Transposée à la situation de la RDC et des Congolais victimes de l’expansionnisme rwandais ainsi que des violences et atrocités qu’il charrie, cette théologie de l’acceptation peut être traduite par un appel à la soumission et l’acceptation de la domination et des injustices de tous genres. Et, en pleine guerre à l’Est du territoire national, l’idée tombe d’autant plus mal que les souffrances des populations des villes, agglomérations et localités sous occupation étrangère sont quasiment retransmis en direct à travers tout le pays grâce à la magie des nouvelles technologies de l’information. «L’initiative aurait été plus heureuse si elle avait été lancée à partir du Rwanda, pays agresseur de la RDC», commente encore, amer, cet étudiant.
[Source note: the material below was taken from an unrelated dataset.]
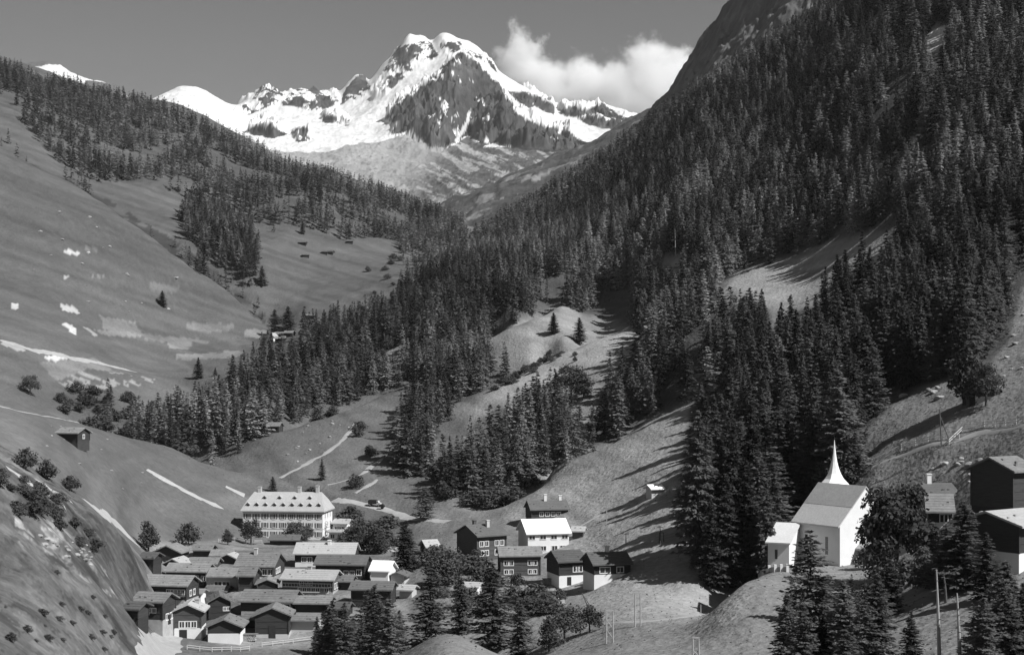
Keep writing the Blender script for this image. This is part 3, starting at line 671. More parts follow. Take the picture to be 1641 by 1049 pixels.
# single trees: column, top row, foot row, least depth, variant, width, label
NEAR = [
 (600, 935, 1050, 232, 1, 1.38, 'dark conifer below the dark-roofed barns at the village edge'),
 (532, 960, 1050, 0, 5, 1.56, 'bushy conifer in front of the lowest flat-roofed shed of the village'),
 (508, 985, 1050, 0, 3, 1.10, 'short dark conifer closest to the barn with the stone-walled base'),
 (690, 908, 1046, 232, 4, 1.56, 'pale feathery larch standing behind the grassy knoll'),
 (740, 925, 1012, 232, 3, 1.44, 'small dark pointed spruce beside the low white-fronted shed'),
 (790, 900, 1040, 232, 2, 1.56, 'tall light-branched larch in front of the brown house with two window rows'),
 (835, 965, 1050, 228, 0, 1.62, 'leaning-looking larch between the knoll and the scrub below the barns'),
 (640, 975, 1048, 232, 2, 1.50, 'low broad conifer at the rim of the grassy knoll'),
 (565, 985, 1055, 228, 4, 1.50, 'light conifer between two darker ones under the village barns'),
 (650, 832, 916, 0, 3, 2.12, 'big very dark spruce standing alone behind the white gabled outbuilding'),
 (513, 812, 862, 0, 3, 1.62, 'slim spruce in front of the white hotel facade'),
 (437, 762, 787, 470, 0, 1.88, 'small dark conifer just above the hotel roof'),
 (516, 733, 768, 0, 5, 1.38, 'single small conifer on the meadow beside the footpath'),
 (682, 778, 832, 0, 4, 1.88, 'light larch beside the curve of the pale road'),
 (1298, 846, 1050, 0, 4, 1.31, 'feathery larch standing directly in front of the church wall'),
 (1350, 925, 1062, 0, 2, 1.50, 'broad larch below the church choir and the big leafy tree'),
 (1405, 915, 1062, 0, 0, 1.44, 'dense conifer just below the big leafy tree'),
 (1262, 945, 1058, 0, 5, 1.50, 'conifer at the foot of the grassy church knoll'),
 (1545, 800, 945, 0, 2, 1.62, 'light larch between the leafy tree and the pale-roofed house'),
 (1515, 838, 950, 0, 4, 1.62, 'half hidden larch in front of the house with white-framed windows'),
 (1580, 850, 960, 0, 0, 1.50, 'conifer whose top touches the pale-roofed house'),
 (1612, 895, 1062, 0, 1, 1.62, 'dark conifer at the edge under the pale-roofed house'),
 (1460, 975, 1065, 0, 5, 1.62, 'low dark conifer beside the two bare trunks'),
 (1560, 985, 1068, 0, 2, 1.62, 'low conifer behind the shorter bare trunk'),
 (1318, 985, 1068, 0, 0, 1.62, 'dark low conifer under the larch at the church'),
 (1640, 930, 1066, 0, 5, 1.62, 'dark conifer cut by the edge of the view below the barns'),
 (1370, 690, 770, 0, 0, 1.50, 'conifer standing beside the tip of the church spire'),
 (1118, 655, 905, 0, 0, 0.99, 'very tall dark conifer at the corner of the wood above the shaded slope'),
 (1150, 690, 900, 0, 3, 1.10, 'tall conifer behind the very tall one at the corner of the wood'),
 (1175, 680, 905, 0, 5, 1.04, 'tall conifer in the middle of the dark group on the shaded slope'),
 (1215, 720, 900, 0, 1, 1.10, 'tall dark conifer nearest to the church choir'),
 (1100, 740, 850, 0, 2, 1.38, 'light-edged larch at the outer rim of the wood above the meadow shadows'),
 (1196, 735, 935, 256, 0, 1.0, 'dark conifer rising just behind the crest of the grassy church knoll'),
 (1228, 770, 925, 256, 3, 1.1, 'dark conifer in the shade touching the churchyard wall'),
 (1165, 760, 945, 256, 5, 1.1, 'conifer lowest in the shaded hollow behind the church knoll'),
 (1184, 800, 938, 252, 3, 1.2, 'small dark conifer in the shade between knoll crest and tall trees'),
 (1212, 806, 930, 250, 0, 1.3, 'bushy dark conifer leaning over the end of the churchyard wall'),
 (1238, 838, 925, 252, 5, 1.3, 'low conifer squeezed between churchyard wall and sacristy'),
 (1205, 640, 890, 262, 0, 0.9, 'tallest dark conifer of the shaded group beside the sacristy'),
 (1140, 800, 940, 258, 1, 1.1, 'small dark conifer at the outer edge of the shaded hollow'),
 (887, 500, 534, 0, 3, 2.12, 'lone conifer on the bright upper knoll'),
 (928, 508, 550, 0, 0, 1.88, 'conifer at the lower edge of the bright upper knoll'),
 (345, 588, 602, 700, 1, 1.88, 'small conifer beside the flat fields on the little terrace'),
 (318, 572, 606, 700, 5, 2.00, 'larger of the two conifers beside the flat fields'),
 (420, 425, 457, 1000, 3, 2.00, 'dark conifer standing alone at the end of a clump above the gully'),
 (558, 358, 382, 1100, 3, 1.50, 'single slim conifer at the top edge of the alp meadow'),
 (485, 352, 375, 1100, 3, 1.50, 'second slim conifer at the top edge of the alp meadow'),
 (260, 465, 490, 700, 5, 2.38, 'lone dark conifer in the middle of the great grassy slope'),
 (440, 495, 535, 900, 2, 2.00, 'conifer rising behind the little white chapel'),
 (462, 490, 532, 900, 0, 2.00, 'broad dark conifer beside the huts at the little chapel'),
]
OPEN = [
 [(1130, 492), (1180, 457), (1260, 432), (1340, 407), (1352, 418), (1312, 468), (1290, 490), (1240, 526), (1232, 495), (1170, 492)],
 [(775, 548), (820, 524), (905, 493), (930, 502), (925, 520), (890, 535), (915, 545), (860, 578), (830, 592), (815, 570)],
 [(700, 700), (740, 665), (780, 633), (823, 606), (903, 559), (1001, 527), (1048, 532), (1010, 547), (975, 590), (908, 602), (865, 622), (818, 644), (775, 678), (740, 702), (700, 742)],
 [(800, 824), (905, 760), (1000, 702), (1100, 648), (1083, 740), (1090, 800), (1110, 870), (1190, 920), (1240, 925), (1240, 1100), (960, 1049), (1000, 940), (1010, 880), (920, 800)],
 [(1378, 700), (1482, 618), (1530, 655), (1600, 600), (1625, 500), (1645, 415), (1800, 380), (1800, 800), (1480, 780), (1400, 755)],
 [(365, 750), (440, 693), (540, 660), (600, 638), (660, 612), (640, 650), (615, 690), (585, 740), (560, 780), (680, 826), (540, 800), (430, 775)],
 [(1345, 790), (1430, 850), (1430, 912), (1348, 908)],
 [(-300, 100), (0, 245), (120, 308), (230, 378), (420, 520), (425, 545), (370, 590), (300, 610), (-300, 600)],
 [(405, 470), (425, 400), (440, 376), (480, 364), (560, 388), (640, 388), (620, 430), (640, 470), (560, 500), (500, 510), (440, 503)],
 [(1494, 50), (1516, 40), (1506, 78), (1490, 78)],
 [(1158, 560), (1174, 560), (1170, 600), (1166, 680), (1156, 690), (1160, 620)],
 [(958, 472), (1008, 470), (1012, 486), (962, 498)],
 [(1064, 414), (1092, 410), (1084, 440), (1064, 436)],
 [(1475, 905), (1560, 905), (1560, 1075), (1475, 1075)],
 [(408, 522), (480, 515), (480, 551), (408, 553)],
 [(600, 572), (640, 560), (655, 570), (620, 585)],
 [(1440, 925), (1590, 925), (1570, 965), (1545, 1010), (1500, 1010), (1460, 960)],
 [(200, 640), (300, 605), (365, 602), (330, 625), (240, 655), (205, 660)],
]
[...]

Insinuant subtilement que sous le régime dictatorial en place au Rwanda, pareille initiative n’a nulle chance de voir le jour.
Appel à la soumission ?
A la place de cette théologie dite de l’acceptation, certains en RDC préfèreraient la théologie de la libération, vaste mouvement de pensée théologique qui avait embrasé l’Amérique Latine dès les années ’68. A la différence de la théologie de l’acceptation, elle offre une réponse spécifique à toutes les communautés opprimées. «La théologie de la libération dit aux pauvres que la situation qu’ils vivent actuellement n’est pas voulue par Dieu», selon Gustavo Gutiérrez, aumônier des étudiants péruviens et un des pères fondateurs de ce mouvement de pensée.
En RDC, la majorité estime, à n’en point douter, que la guerre à l’Est du territoire, qui dure depuis plus de trois décennies, n’est nullement voulue par Dieu. Leur faire admettre le contraire, même par le biais d’un pacte social sur la paix et le bien-vivre-ensemble, paraît laborieux.